In her book Kant and the Capacity to Judge: Sensibility and Discursivity in the Transcendental Analytic of the "Critique of Pure Reason," Béatrice Longuenesse cites an example given by Immanuel Kant (in Lectures on Logic, translated by Michael Young) to illustrate the rule-governedness of the apprehension that precedes the formation of concepts in which these rules are expressed discursively. Here’s Kant’s description of the situation in the Lectures of Logic: "If, for example, a savage sees a house from a distance, whose use he does not know, he admittedly has before him in his representation the very same object as someone else who knows it determinately as a dwelling established for human beings. But as to form, this cognition of one and the same object is different in the two cases. In the former it is mere intuition, in the latter it is simultaneously intuition and concept."

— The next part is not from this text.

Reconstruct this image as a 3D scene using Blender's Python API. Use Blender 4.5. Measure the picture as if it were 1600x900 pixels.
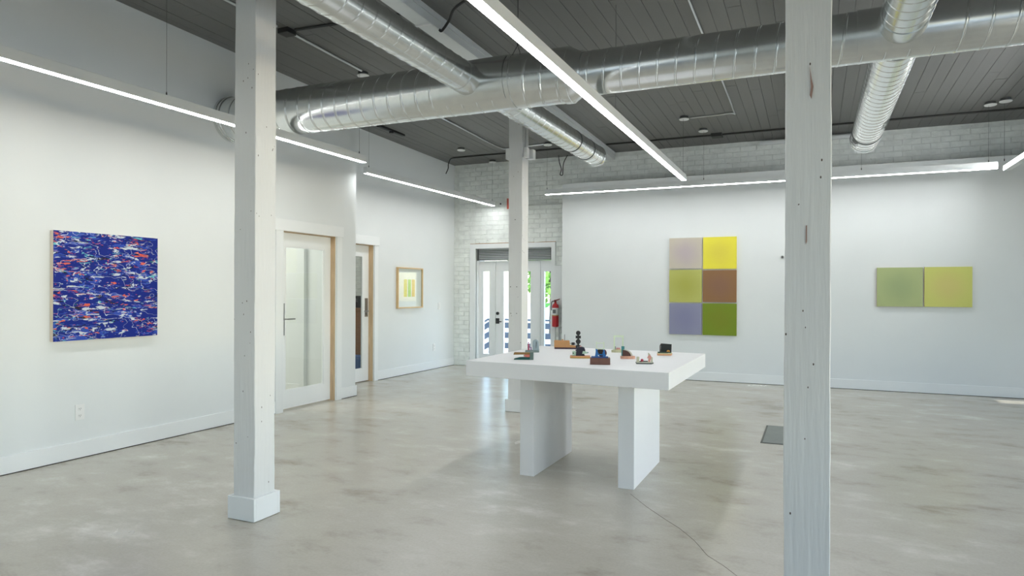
import bpy, bmesh, math, random
from mathutils import Vector, Matrix, noise

for o in list(bpy.data.objects): bpy.data.objects.remove(o, do_unlink=True)
S = bpy.context.scene
COL = S.collection
PI = math.pi

# ---------------------------------------------------------------- camera
YAW, ROLL, CAM_H, FPX = .4192, .0038, 1.25, 1058.0
fw = Vector((-math.sin(YAW), math.cos(YAW), 0)); rt = Vector((math.cos(YAW), math.sin(YAW), 0)); up = Vector((0, 0, 1))
cr = rt*math.cos(ROLL) + up*math.sin(ROLL); cu = -rt*math.sin(ROLL) + up*math.cos(ROLL)
cd = bpy.data.cameras.new('camera'); cam = bpy.data.objects.new('camera', cd); COL.objects.link(cam)
cd.sensor_width = 36; cd.lens = FPX*36/1600; cd.shift_y = 4.9/1600; cd.clip_start = .05; cd.clip_end = 200
M = Matrix.Identity(4)
for i in range(3): M[i][0] = cr[i]; M[i][1] = cu[i]; M[i][2] = -fw[i]
M[2][3] = CAM_H
cam.matrix_world = M
S.camera = cam

# ---------------------------------------------------------------- world, sun, exposure
w = bpy.data.worlds.new('sky'); S.world = w; w.use_nodes = True
nt = w.node_tree; bgn = nt.nodes['Background']
sky = nt.nodes.new('ShaderNodeTexSky'); sky.sky_type = 'NISHITA'; sky.sun_disc = False
sky.sun_elevation = math.radians(37); sky.sun_rotation = math.radians(90); sky.air_density = 1.0; sky.dust_density = 1.0; sky.ozone_density = 1.0
nt.links.new(sky.outputs[0], bgn.inputs[0]); bgn.inputs[1].default_value = 0.62
sd = bpy.data.lights.new('sun', 'SUN'); sd.energy = 3.6; sd.angle = math.radians(.6); sd.color = (1, .95, .87)
sun = bpy.data.objects.new('sun', sd); COL.objects.link(sun); sun.location = (20, 2, 15)
sun.rotation_euler = Vector((.797, .02, .602)).to_track_quat('Z', 'Y').to_euler()
S.view_settings.view_transform = 'Standard'; S.view_settings.look = 'None'
S.view_settings.gamma = 1; S.view_settings.use_curve_mapping = False
S.view_settings.exposure = 0.92
LED_STRENGTH = 19.0

# ---------------------------------------------------------------- materials
MATS = {}
def lin(c):
    return tuple(((x/255)/12.92 if x/255 <= .04045 else ((x/255+.055)/1.055)**2.4) for x in c)
def mat(name, rgb, rough=.6, metal=0, var=0, scale=8, bump=0, bscale=60, stretch=(1, 1, 1), spec=.5, emis=None, coat=0):
    if name in MATS: return MATS[name]
    m = bpy.data.materials.new(name); m.use_nodes = True; t = m.node_tree; p = t.nodes['Principled BSDF']
    c = lin(rgb) + (1,)
    p.inputs['Base Color'].default_value = c; p.inputs['Roughness'].default_value = rough
    p.inputs['Metallic'].default_value = metal; p.inputs['Specular IOR Level'].default_value = spec
    p.inputs['Coat Weight'].default_value = coat
    if emis:
        p.inputs['Emission Color'].default_value = lin(emis[0]) + (1,); p.inputs['Emission Strength'].default_value = emis[1]
    if var or bump:
        tc = t.nodes.new('ShaderNodeTexCoord'); mp = t.nodes.new('ShaderNodeMapping'); mp.inputs['Scale'].default_value = stretch
        t.links.new(tc.outputs['Object'], mp.inputs[0])
        if var:
            n = t.nodes.new('ShaderNodeTexNoise'); n.inputs['Scale'].default_value = scale; n.inputs['Detail'].default_value = 6
            t.links.new(mp.outputs[0], n.inputs[0])
            r = t.nodes.new('ShaderNodeValToRGB'); r.color_ramp.elements[0].position = .3; r.color_ramp.elements[1].position = .7
            r.color_ramp.elements[0].color = tuple(x*(1-var) for x in c[:3]) + (1,)
            r.color_ramp.elements[1].color = tuple(min(1, x*(1+var)) for x in c[:3]) + (1,)
            t.links.new(n.outputs[0], r.inputs[0]); t.links.new(r.outputs[0], p.inputs['Base Color'])
        if bump:
            n2 = t.nodes.new('ShaderNodeTexNoise'); n2.inputs['Scale'].default_value = bscale; n2.inputs['Detail'].default_value = 5
            t.links.new(mp.outputs[0], n2.inputs[0])
            b = t.nodes.new('ShaderNodeBump'); b.inputs['Strength'].default_value = bump; b.inputs['Distance'].default_value = .01
            t.links.new(n2.outputs[0], b.inputs['Height']); t.links.new(b.outputs[0], p.inputs['Normal'])
    MATS[name] = m; return m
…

According to Longuenesse, the savage cannot recognize a house as a house not only because he lacks the concept but also because he misses the schema (an essential condition for developing a concept). The savage receives the same sensory information on the house as someone familiar with the concept of a house does but he does not possess the procedure to process the information in a determinate way. Here’s an excerpt from Longuenesse’s book (Page 119):

"Kant's savage intuits a combination of sensations according to relations of contiguity in space, differences in color, light, and shadow, similar in "matter" to those intuited by "someone else" who knows that what he has before him is a house. Thus, in his intuition of the house, the "savage" is conscious of the "combination of representations with each other." He is also conscious of a relation of these representations "to (his) senses," that is, conscious of them not merely as presenting an object to him but as sensations within him, perhaps associated with feelings of pleasure or displeasure. But the system of comparisons into which the content of his intuition is channeled has nothing in common with ours. He has never seen anything similar (in the way "a spruce, a willow, and a linden" are similar) from which he could have obtained a common concept by comparing objects according to their similarities and differences, reflecting similar features and abstracting from the differences (in material, size, shape, and so on). In his apprehension there is no rule guiding him to privilege certain marks and leave aside others, so that a concept of house might apply. Should someone point to the object and call it 'house', this might suggest to him a proper name for the singular object he has in front of him, but even this is uncertain: how is he to know what is being referred to—the door, the color, the shape, the site, or what? Only the "application in a comparison," that is, the gradually dawning consciousness of a "rule of apprehension" common to the representation of various objects serving the same purpose, would pick out analogous marks and bring forth the concept of a house. This application alone will complement the intuition of Kant's savage with a discursive form similar to that acquired by the man who throughout his life passed his nights in a warm house in Königsberg."

In the above passage, it's to be noted that Longuenesse says that “there is no rule guiding him to privilege certain marks and leave aside others, so that a concept of house might apply.” This means that, according to Kant, in order to recognize a thing a human being needs not only the concept of the thing but also the precondition for acquiring the concept of the thing, namely its schemata.